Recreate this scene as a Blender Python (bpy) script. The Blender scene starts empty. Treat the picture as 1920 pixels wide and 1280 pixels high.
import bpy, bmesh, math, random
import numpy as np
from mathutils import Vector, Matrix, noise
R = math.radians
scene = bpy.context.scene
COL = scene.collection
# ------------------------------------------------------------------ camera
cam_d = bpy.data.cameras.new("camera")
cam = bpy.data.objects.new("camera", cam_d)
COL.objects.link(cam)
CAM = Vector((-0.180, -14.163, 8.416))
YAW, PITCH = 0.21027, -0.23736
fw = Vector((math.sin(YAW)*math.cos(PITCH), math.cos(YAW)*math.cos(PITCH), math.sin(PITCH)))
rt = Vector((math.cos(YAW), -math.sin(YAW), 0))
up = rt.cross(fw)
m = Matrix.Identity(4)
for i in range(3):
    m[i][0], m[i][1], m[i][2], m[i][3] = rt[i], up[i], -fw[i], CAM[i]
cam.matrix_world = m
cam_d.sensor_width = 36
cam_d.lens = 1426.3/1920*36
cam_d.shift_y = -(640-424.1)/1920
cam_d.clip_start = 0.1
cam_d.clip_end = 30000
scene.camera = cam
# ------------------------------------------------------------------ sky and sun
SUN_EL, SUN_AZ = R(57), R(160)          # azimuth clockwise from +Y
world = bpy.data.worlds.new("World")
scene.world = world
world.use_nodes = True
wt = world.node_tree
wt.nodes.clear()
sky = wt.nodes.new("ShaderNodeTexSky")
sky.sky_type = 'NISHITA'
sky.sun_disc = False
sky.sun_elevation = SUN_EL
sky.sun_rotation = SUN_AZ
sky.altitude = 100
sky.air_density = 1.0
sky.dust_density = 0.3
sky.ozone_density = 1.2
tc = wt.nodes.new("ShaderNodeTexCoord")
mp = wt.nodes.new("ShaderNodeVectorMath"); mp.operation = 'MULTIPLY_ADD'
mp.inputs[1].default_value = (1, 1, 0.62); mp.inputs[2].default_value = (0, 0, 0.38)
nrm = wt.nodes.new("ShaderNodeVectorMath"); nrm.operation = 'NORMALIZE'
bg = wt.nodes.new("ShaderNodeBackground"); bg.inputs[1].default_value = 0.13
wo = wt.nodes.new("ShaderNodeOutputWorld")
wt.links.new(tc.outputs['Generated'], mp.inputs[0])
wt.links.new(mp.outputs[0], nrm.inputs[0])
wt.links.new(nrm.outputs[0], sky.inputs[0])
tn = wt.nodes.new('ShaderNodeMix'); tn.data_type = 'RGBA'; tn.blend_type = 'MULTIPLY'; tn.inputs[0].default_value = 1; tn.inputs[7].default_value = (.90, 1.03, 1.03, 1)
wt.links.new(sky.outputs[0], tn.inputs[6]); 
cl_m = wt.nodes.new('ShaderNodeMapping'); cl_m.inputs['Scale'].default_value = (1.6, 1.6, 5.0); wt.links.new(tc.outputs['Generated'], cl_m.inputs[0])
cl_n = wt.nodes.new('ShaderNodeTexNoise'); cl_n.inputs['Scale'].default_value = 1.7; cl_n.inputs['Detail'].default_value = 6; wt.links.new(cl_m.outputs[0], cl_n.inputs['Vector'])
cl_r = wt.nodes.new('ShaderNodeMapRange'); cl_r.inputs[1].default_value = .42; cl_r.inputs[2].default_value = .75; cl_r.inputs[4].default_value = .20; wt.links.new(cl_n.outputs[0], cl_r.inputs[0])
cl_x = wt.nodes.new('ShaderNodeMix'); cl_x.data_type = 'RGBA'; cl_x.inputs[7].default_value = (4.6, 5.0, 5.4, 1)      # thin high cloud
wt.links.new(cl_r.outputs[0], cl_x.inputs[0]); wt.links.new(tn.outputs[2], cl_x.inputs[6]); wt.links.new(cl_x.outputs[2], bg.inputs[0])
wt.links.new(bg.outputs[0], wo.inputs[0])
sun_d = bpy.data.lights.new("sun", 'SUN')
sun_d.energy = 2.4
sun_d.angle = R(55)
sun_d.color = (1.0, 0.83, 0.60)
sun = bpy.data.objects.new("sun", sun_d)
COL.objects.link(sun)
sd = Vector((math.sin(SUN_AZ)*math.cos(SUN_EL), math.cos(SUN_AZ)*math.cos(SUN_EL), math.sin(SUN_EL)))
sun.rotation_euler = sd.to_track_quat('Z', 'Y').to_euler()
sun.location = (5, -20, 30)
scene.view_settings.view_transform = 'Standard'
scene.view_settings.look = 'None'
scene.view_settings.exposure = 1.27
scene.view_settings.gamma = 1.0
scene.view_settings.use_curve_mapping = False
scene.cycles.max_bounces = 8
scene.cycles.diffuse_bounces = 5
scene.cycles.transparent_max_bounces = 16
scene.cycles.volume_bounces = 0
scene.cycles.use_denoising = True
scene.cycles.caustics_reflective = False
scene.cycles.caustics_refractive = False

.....

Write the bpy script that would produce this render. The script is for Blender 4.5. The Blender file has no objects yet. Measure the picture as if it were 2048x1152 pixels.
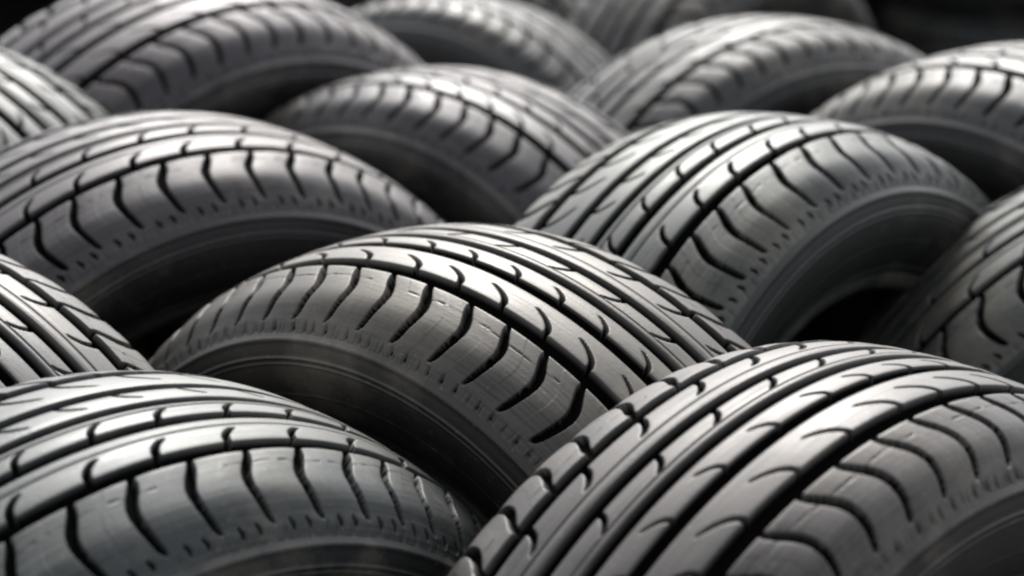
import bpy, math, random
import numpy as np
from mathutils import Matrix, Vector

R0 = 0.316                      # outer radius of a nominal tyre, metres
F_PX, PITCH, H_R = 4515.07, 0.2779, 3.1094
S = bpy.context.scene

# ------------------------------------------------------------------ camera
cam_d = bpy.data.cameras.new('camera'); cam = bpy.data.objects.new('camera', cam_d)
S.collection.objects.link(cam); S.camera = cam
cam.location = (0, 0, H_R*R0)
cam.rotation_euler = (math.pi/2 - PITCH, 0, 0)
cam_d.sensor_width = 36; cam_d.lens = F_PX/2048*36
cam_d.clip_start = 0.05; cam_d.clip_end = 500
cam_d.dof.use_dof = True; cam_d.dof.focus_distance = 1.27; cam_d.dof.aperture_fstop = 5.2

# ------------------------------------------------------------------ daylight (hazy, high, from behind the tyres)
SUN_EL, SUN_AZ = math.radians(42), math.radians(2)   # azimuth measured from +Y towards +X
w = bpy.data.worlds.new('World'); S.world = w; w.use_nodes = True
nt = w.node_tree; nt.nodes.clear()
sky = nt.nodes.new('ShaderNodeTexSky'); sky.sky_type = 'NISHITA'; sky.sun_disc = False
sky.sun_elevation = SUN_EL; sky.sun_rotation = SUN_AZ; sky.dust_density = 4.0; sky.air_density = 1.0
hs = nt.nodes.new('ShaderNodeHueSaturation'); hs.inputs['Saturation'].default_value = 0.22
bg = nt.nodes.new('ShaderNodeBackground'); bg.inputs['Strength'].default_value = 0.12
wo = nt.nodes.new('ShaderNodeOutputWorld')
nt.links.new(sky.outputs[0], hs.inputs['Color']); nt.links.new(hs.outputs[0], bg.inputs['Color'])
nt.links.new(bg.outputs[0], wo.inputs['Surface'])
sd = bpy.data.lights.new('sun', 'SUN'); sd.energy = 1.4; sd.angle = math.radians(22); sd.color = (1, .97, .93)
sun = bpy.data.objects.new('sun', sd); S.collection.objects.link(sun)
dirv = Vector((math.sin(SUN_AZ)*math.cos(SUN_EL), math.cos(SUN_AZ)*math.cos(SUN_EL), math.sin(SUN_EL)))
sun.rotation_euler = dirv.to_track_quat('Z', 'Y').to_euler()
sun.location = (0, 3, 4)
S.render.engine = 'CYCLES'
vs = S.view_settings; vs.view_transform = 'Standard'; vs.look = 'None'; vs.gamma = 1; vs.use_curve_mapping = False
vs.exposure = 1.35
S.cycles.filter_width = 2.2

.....

TASK BRIEF:
Pictures stay out: repeat exactly only the lines from the one with "Write the bpy" through the one with "from mathutils import Matrix, Vector".

WORKED ANSWER:
Write the bpy script that would produce this render. The script is for Blender 4.5. The Blender file has no objects yet. Measure the picture as if it were 2048x1152 pixels.
import bpy, math, random
import numpy as np
from mathutils import Matrix, Vector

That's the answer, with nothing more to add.